Supplied material ::
------------------------------------------------------------

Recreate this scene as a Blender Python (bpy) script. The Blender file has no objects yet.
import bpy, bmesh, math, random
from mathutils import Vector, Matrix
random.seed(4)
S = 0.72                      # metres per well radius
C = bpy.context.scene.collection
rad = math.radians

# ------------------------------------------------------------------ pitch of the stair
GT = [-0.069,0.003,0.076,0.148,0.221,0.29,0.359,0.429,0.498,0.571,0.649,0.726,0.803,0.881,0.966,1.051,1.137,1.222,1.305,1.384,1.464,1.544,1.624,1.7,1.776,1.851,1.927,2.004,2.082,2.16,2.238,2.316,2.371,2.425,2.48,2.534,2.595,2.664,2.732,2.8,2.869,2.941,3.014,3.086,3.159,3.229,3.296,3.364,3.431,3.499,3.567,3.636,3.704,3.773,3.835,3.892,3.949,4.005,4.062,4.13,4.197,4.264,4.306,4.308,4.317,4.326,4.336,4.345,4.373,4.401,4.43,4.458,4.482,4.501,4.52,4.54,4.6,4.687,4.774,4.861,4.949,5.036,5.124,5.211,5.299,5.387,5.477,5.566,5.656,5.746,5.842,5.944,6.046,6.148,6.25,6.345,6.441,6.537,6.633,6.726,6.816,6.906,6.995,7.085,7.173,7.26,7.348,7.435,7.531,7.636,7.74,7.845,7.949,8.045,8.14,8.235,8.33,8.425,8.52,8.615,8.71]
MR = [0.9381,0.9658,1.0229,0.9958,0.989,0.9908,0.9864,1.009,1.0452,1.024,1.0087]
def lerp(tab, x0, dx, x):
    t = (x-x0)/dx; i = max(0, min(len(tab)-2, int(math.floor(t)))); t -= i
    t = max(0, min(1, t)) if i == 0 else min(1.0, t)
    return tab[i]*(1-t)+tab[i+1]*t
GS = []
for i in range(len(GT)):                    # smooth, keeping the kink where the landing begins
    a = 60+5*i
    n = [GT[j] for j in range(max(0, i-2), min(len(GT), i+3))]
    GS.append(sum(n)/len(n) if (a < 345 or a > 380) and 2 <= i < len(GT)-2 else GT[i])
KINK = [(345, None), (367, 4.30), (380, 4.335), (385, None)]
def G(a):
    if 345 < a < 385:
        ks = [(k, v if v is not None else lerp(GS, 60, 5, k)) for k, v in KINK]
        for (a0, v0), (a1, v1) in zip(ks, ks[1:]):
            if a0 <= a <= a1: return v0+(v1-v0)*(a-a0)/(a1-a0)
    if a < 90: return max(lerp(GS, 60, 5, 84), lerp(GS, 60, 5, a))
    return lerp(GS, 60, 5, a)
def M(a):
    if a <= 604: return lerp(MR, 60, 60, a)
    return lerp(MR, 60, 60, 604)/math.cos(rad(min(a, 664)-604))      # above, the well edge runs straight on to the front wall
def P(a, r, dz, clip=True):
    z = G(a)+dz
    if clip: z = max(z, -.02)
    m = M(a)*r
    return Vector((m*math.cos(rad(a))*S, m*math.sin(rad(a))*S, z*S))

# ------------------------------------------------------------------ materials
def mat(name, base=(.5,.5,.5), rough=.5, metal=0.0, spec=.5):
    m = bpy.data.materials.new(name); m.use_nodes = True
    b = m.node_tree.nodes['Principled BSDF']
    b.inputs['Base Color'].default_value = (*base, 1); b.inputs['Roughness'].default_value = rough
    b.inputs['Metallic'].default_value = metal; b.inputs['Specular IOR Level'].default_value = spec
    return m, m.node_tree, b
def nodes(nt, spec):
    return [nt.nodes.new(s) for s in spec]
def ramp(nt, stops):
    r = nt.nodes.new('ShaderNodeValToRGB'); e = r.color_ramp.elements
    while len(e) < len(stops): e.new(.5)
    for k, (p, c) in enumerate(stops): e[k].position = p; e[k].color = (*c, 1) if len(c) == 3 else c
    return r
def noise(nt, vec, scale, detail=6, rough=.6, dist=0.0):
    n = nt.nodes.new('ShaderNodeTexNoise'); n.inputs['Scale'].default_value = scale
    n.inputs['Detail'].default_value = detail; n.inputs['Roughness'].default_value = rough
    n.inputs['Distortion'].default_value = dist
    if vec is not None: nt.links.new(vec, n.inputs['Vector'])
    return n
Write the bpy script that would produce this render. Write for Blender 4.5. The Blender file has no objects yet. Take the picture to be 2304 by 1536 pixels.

------------------------------------------------------------

Goal of the exercise :: Please output the exact lines of the records above, beginning with the first and stopping after the line that holds "rad = math.radians", and nothing else.

Expected output ::
Recreate this scene as a Blender Python (bpy) script. The Blender file has no objects yet.
import bpy, bmesh, math, random
from mathutils import Vector, Matrix
random.seed(4)
S = 0.72                      # metres per well radius
C = bpy.context.scene.collection
rad = math.radians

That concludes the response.